>Henwood wrote:
>>The more I hear, the more I'm convinced that without communists of various
>>sorts, there'd be hardly any "progressive" groups around - unions, tenant
>>groups, whatever. The inspiring taxi workers strike in New York was
>>organized in large part by a small group of mainly Indian Marxists, and I'm
>>told that Maoists of various sorts figure prominently in Chicano/a
>>organizations in the U.S. There was a thread here a few weeks ago on how
>>the downfall of the USSR was bad even for the noncommunist left; this, I
>>think, is one of the mechanisms behind that fact.
>>
>>Doug
>
>In the last sentence, what does "this" and what does "that fact" refer to?

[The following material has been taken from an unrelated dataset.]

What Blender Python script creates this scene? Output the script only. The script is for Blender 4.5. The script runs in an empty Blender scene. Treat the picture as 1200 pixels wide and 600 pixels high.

>Are you saying that without the USSR as a symbol of an alternative, however
>flawed, and with the "capitalization" of China, leftists - especially highly
>effective & motivated communists - have lost heart and motivation so that
>leftist based groups are weakening? If so, is this a popular line in the
>regularly published left? Couldn't it be simply that the forces of capital
>are stepping up the assault?
And why can the forces of Kapital step up their assault. Because, among other reasons, the USSR acted as a check on their freedom, as did Communist Parties around the world. I say this as no particular fan of Soviet society; I could make a list as long as anyone of the USSR's brutalities and idiocies, and those of the world's CP's. (I'm just reading David Macey's Foucault bio, and there's something in almost every chapter about the idiocy of the French CP - from their analysis of homosex as an insult to French womanhood, to their philoscophical cretinousness, to their cowardly behavior in May 1968.) But I had a conversation the other day with a British friend of mine who told me about a meeting he was at recently with a bunch of CPGB old-timers, who had spent their lives organizing tenants in London and the like, and I was struck by the similarity of that to what I've heard about the CPUSA here - not the leadership, which is almost irredeemably stupid, but with all the fine people who organized popular schools, unions, community groups, civil rights organizations, etc. You can't talk about the decline of "The Left," such as it is, without talking about the ebbing of just this sort of thing. It's part an ebbing of spirit, and part an unraveling of organizations, and as I said here a couple of weeks ago, all the anti-Communist leftists who thought the end of the USSR would make their work easier have proven to be wrong so far. Maybe sometime in the future the fact that the label "Communist" will lose its demonic quality will be good for us, but not yet.